Computational aspects of Calogero-Moser spaces

TL;DR

This paper introduces algorithms for computing invariants of Calogero-Moser spaces and rational Cherednik algebras, enabling the verification of conjectures and analysis of geometric structures related to complex reflection groups.

Contribution

The authors developed new algorithms for invariants of Calogero-Moser spaces, implemented them in CHAMP, and applied them to verify conjectures and study birational geometry.

Findings

Confirmed open conjectures in new cases

Determined chamber decompositions of movable cones

Analyzed symplectic singularities of complex reflection groups

Abstract

We present a series of algorithms for computing geometric and representation-theoretic invariants of Calogero-Moser spaces and rational Cherednik algebras associated to complex reflection groups.

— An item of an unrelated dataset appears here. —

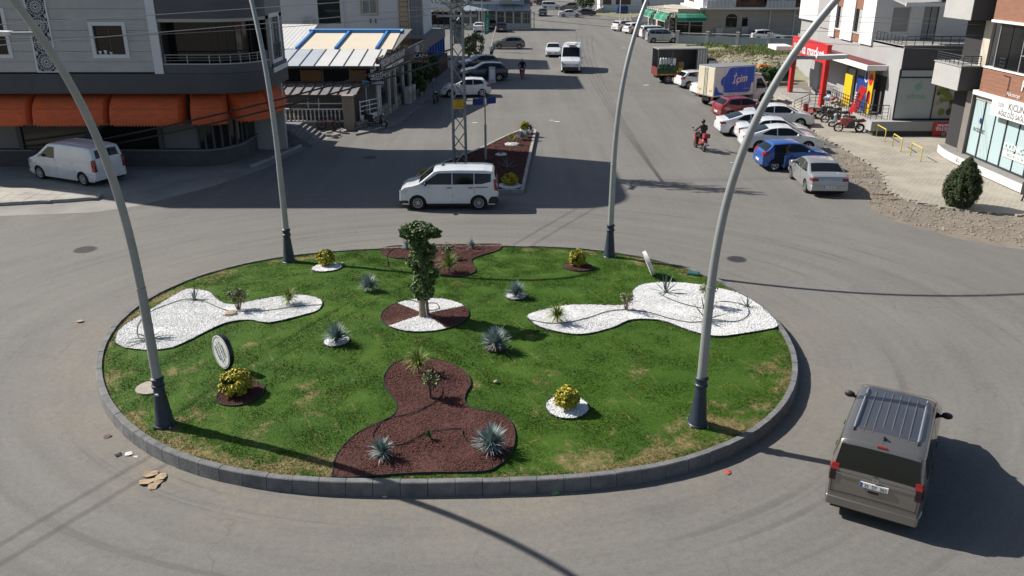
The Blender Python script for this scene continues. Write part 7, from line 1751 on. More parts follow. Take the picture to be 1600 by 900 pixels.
# printed fruit picture panel
fb(mk, Fm, 'picture_panel', mat('picture_backing', (.40,.39,.36), .4), 2.36, 4.35, 0, .03, 1.08, 3.6)
for i in range(34):
    mb = MB(); x, z = random.uniform(2.5, 4.2), random.uniform(1.5, 3.4); r = random.uniform(.10, .24); n = 9
    o = Fm(x, .034+.001*i, z); mb.add([(o.x+r*(.8+.4*random.random())*math.cos(6.283*k/n), o.y, o.z+r*(.8+.4*random.random())*math.sin(6.283*k/n)) for k in range(n)], [tuple(range(n))])
    bp(mk, mb, 'printed_fruit', [mat('print_olive', (.20,.21,.06), .4), mat('print_dark', (.07,.06,.04), .4), mat('print_tan', (.36,.30,.16), .4), mat('print_green', (.16,.22,.05), .4)][i % 4])
# street side: grey lower wall, canopy, white panels with window columns
wall(mk, Fx, 0, um(YM), .9, 5.45, [(um(61), um(58.2), .95, 3.4), (um(57.2), um(54.2), .95, 3.4), (um(66.5), um(62.5), .95, 3.4)], M_mgrey, .4, 'side_wall')
for a, b in ((61,58.2), (57.2,54.2), (66.5,62.5)): fb(mk, Fx, 'shop_interior', dark_void, um(a), um(b), -.45, -.4, .95, 3.4)
fb(mk, Fx, 'shop_door', M_film, um(61), um(59.8), -.2, -.15, .95, 3.2)
W_ = [(68.4,65.3,'g'), (65.3,64.3,'w'), (64.3,62.5,'b'), (62.5,60.9,'w'), (60.9,58.8,'b'), (58.8,57.2,'w')]
segs_ = [(65.2,64.1,'w'), (64.1,62.9,'b'), (62.9,60.7,'w'), (60.7,59.3,'b'), (59.3,57.2,'w')]
for a, b, k in segs_:
    if k == 'w': fb(mk, Fx, 'white_panel', M_mwh, um(a), um(b), 0, .14, 5.05, 9.6)
    else:
        fb(mk, Fx, 'terracotta_panel', M_brick, um(a), um(b), 0, .06, 5.1, 5.62); fb(mk, Fx, 'terracotta_panel', M_brick, um(a), um(b), 0, .06, 7.22, 9.6)
        fb(mk, Fx, 'window_sill', white_steel, um(a), um(b), 0, .12, 5.62, 5.70); fb(mk, Fx, 'pane', M_shopglass, um(a)+.05, um((a+b)/2)-.03, .0, .02, 5.7, 7.22); fb(mk, Fx, 'pane', mat('pale_blind', (.42,.42,.40), .5), um((a+b)/2)+.03, um(b)-.05, .0, .02, 5.7, 7.22); fb(mk, Fx, 'window_frame', white_steel, um((a+b)/2)-.04, um((a+b)/2)+.04, 0, .04, 5.7, 7.22)
fb(mk, Fx, 'upper_wall', M_mgrey, 0, um(57.28), -.25, -.02, 5.5, 9.6)
# terrace and the wall behind it
Ft = frame_of((XM, 57.2), (31, 57.2)); fb(mk, Ft, 'terrace_floor', concrete, 0, Ft.L, -.1, 4.6, 5.3, 5.42)
wall(mk, Ft, -.0, Ft.L, 5.42, 9.6, [(1.0, 2.2, 5.9, 7.5), (3.05, 4.0, 5.45, 7.6)], M_mwh, .3, 'terrace_wall')
window(mk, Ft, 1.0, 2.2, 5.9, 7.5, white_steel, mull=1); window(mk, Ft, 3.05, 4.0, 5.45, 7.6, rail_black, mull=2, glass=glass_green)
railing(mk, [(XM+.1, 57.0), (XM+.1, YM+.12), (31, YM+.12)], 5.45, .55, rail_black, .55, 3, .02)
fb(mk, Fm, 'coping', M_mgrey, -.05, Fm.L, -.32, .04, 5.45, 5.5); 
fb(mk, Fm, 'sign_box', mat('dark_sign_box', (.03,.03,.033), .5), -.1, 3.0, -1.0, -.6, 8.25, 9.4); ftext(mk, Fm, '0326 239 90 81', .28, M_let, 1.6, -.57, 8.45)
slab(mk, 'terrace_awning', M_mgrey, [Vector((XM-.1, 53.0, 7.85)), Vector((27.2, 53.0, 8.0)), Vector((27.2, 55.6, 8.25)), Vector((XM-.1, 55.6, 8.2))], .1); bp(mk, MB().box(XM-.14, 27.2, 52.92, 53.0, 7.72, 7.95), 'awning_edge', M_mwh)
bp(mk, MB().tube([(25.9, 53.2, 5.5), (25.9, 53.2, 7.8)], .05, 8), 'awning_post', rail_black); fb(mk, Ft, 'upper_overhang', M_mdark, 2.2, Ft.L, 2.6, 4.4, 8.0, 9.6)
bp(mk, MB().box(XM+.3, 31, 57.3, 68.4, 0, 9.6), 'core', M_mgrey); bp(mk, MB().box(XM+.3, 31, YM+.3, 57.2, .0, 5.3), 'core', M_mdark)
# canopy over the entrance
cp = thing('entrance_canopy', 'white edged canopy with a red top over the supermarket entrance', 'canopy', (22.5, 60, 4.0))
bp(cp, MB().box(22.55, XM-.02, 54.3, 68.0, 3.78, 4.1), 'canopy_body', M_mwh, bevel=.02); bp(cp, MB().box(22.7, XM-.06, 54.5, 67.8, 4.1, 4.13), 'canopy_top', M_tile); bp(cp, MB().box(20.6, 21.9, 67.2, 69.4, 3.8, 4.1), 'side_roof', M_mwh)
# red portal
po = thing('red_portal', 'red entrance portal carrying the white supermarket name', 'portal', (22.4, 64, .5)); Fp = frame_of((22.15, 68.2), (22.15, 60.5)); LP_ = Fp.L
fb(po, Fp, 'post', M_mred, 0, .5, -.3, .0, .5, 4.72); fb(po, Fp, 'post', M_mred, LP_-.5, LP_, -.3, .0, .5, 4.72); fb(po, Fp, 'beam', M_mred, .5, LP_-.5, -.3, -.002, 3.5, 4.72); fb(po, Fp, 'beam_top', M_mred, -.05, LP_+.05, -.32, .02, 4.72, 4.8)
ftext(po, Fp, 'elma market', 1.02, M_let, LP_*.53, .01, 4.05, sx=1.2, ext=.02, bold=.016)
mb = MB(); o = Fp(.72, .02, 4.1); mb.ell(o, .03, .26, .3); bp(po, mb, 'apple_logo', M_leafp, smooth=50)
# platform, steps, ramp
pf = bpy.data.objects.new('entrance_platform', None); col.objects.link(pf); pf.location = (22, 60, 0); tag(pf, 'raised concrete platform in front of the supermarket entrance', 'platform')
bp(pf, MB().box(21.3, XM-.01, 60.2, 70, 0, .5), 'slab', concrete); bp(pf, MB().box(22.7, XM-.02, 53.0, 60.19, 0, .9), 'slab', concrete)
M_stepw = mat('pale_step', (.42,.39,.34), .85, var=.3, vscale=2, bump=.3, coord='World')
for i in range(3): bp(pf, MB().box(21.3-.32*(3-i), 21.3-.32*(2-i), 60.6, 66.5, 0, .14*(i+1)), 'step', M_stepw)
for i in range(3): bp(pf, MB().box(20.6+.35*i, 22.6, 70+.5*(2-i), 70.5+.5*(2-i), 0, .14*(i+1)), 'step', M_stepw)
railing(pf, [(20.3,60.5,.05),(21.3,60.45,.5),(22.2,60.4,.5)], 0, .9, rail_black, .45, 4, .02); railing(pf, [(22.75,60.0,.9),(22.75,53.1,.9),(23.8,53.05,.9)], 0, .9, rail_black, .4, 4, .02, 'ramp_railing')
# banners and goods under the canopy
def flat_sign(name, label, cat, F, u0, u1, out, z0, z1, m, extra=None):
    t = thing(name, label, cat, F((u0+u1)/2, out, z0)); bp(t, fbox(MB(), F, u0, u1, out, out+.05, z0, z1), 'panel', m); return t
M_yel = mat('banner_yellow', (.72,.45,.01), .5); M_bbl = mat('banner_blue', (.01,.045,.22), .5)
Fq = frame_of((23.6, 59.0), (23.6, 54.0))
def disc(t, F, u, out, z, r, m, name, sz=1.0):
    mb = MB(); n = 20; mb.add([F(u+r*math.cos(6.283*i/n), out, z+r*sz*math.sin(6.283*i/n)) for i in range(n)], [tuple(range(n))]); bp(t, mb, name, m)
t = flat_sign('banner', 'yellow banner at the platform edge under the canopy', 'banner', Fq, -.4, .9, .3, .95, 3.0, M_yel)
t = flat_sign('banner', 'dark blue banner with a pale drop beside the yellow one', 'banner', Fq, 1.0, 2.1, .0, .95, 3.1, M_bbl); disc(t, Fq, 1.6, .056, 1.5, .22, mat('banner_cyan', (.03,.3,.55), .5), 'drop', 1.5)
t = flat_sign('banner', 'tall blue banner with round white emblems', 'banner', Fq, 2.3, 3.1, .1, .95, 3.9, M_bbl); disc(t, Fq, 2.7, .156, 3.2, .32, M_let, 'emblem', 1.3); disc(t, Fq, 2.7, .158, 3.2, .24, M_bbl, 'emblem_core', 1.3); disc(t, Fq, 2.7, .156, 2.2, .3, mat('banner_cyan', (.03,.3,.55), .5), 'lower_emblem')
t = flat_sign('banner', 'tall yellow and red banner nearest the corner', 'banner', Fq, 3.3, 4.1, .2, .95, 3.85, M_yel); disc(t, Fq, 3.7, .256, 3.1, .33, M_mred, 'emblem', 1.2); bp(t, fbox(MB(), Fq, 3.45, 3.95, .25, .256, 1.6, 2.3), 'lower_panel', M_mred)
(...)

Especially, we are concerned with Calogero-Moser families (which correspond to the $\mathbb{C}^\times$-fixed points of the Calogero-Moser space) and cellular characters (a proposed generalization by Rouquier and the first author of Lusztig's constructible characters based on a Galois covering of the Calogero-Moser space). To compute the former, we devised an algorithm for determining generators of the center of the rational Cherednik algebra (this algorithm has several further applications), and to compute the latter we developed an algorithmic approach to the construction of cellular characters via Gaudin operators. We have implemented all our algorithms in the Cherednik Algebra Magma Package (CHAMP) by the second author and used this to confirm open conjectures in several new cases. As an interesting application in birational geometry we are able to determine for many exceptional complex reflection groups the chamber decomposition of the movable cone of a $\mathbb{Q}$-factorial terminalization (and thus the number of non-isomorphic relative minimal models) of the associated symplectic singularity.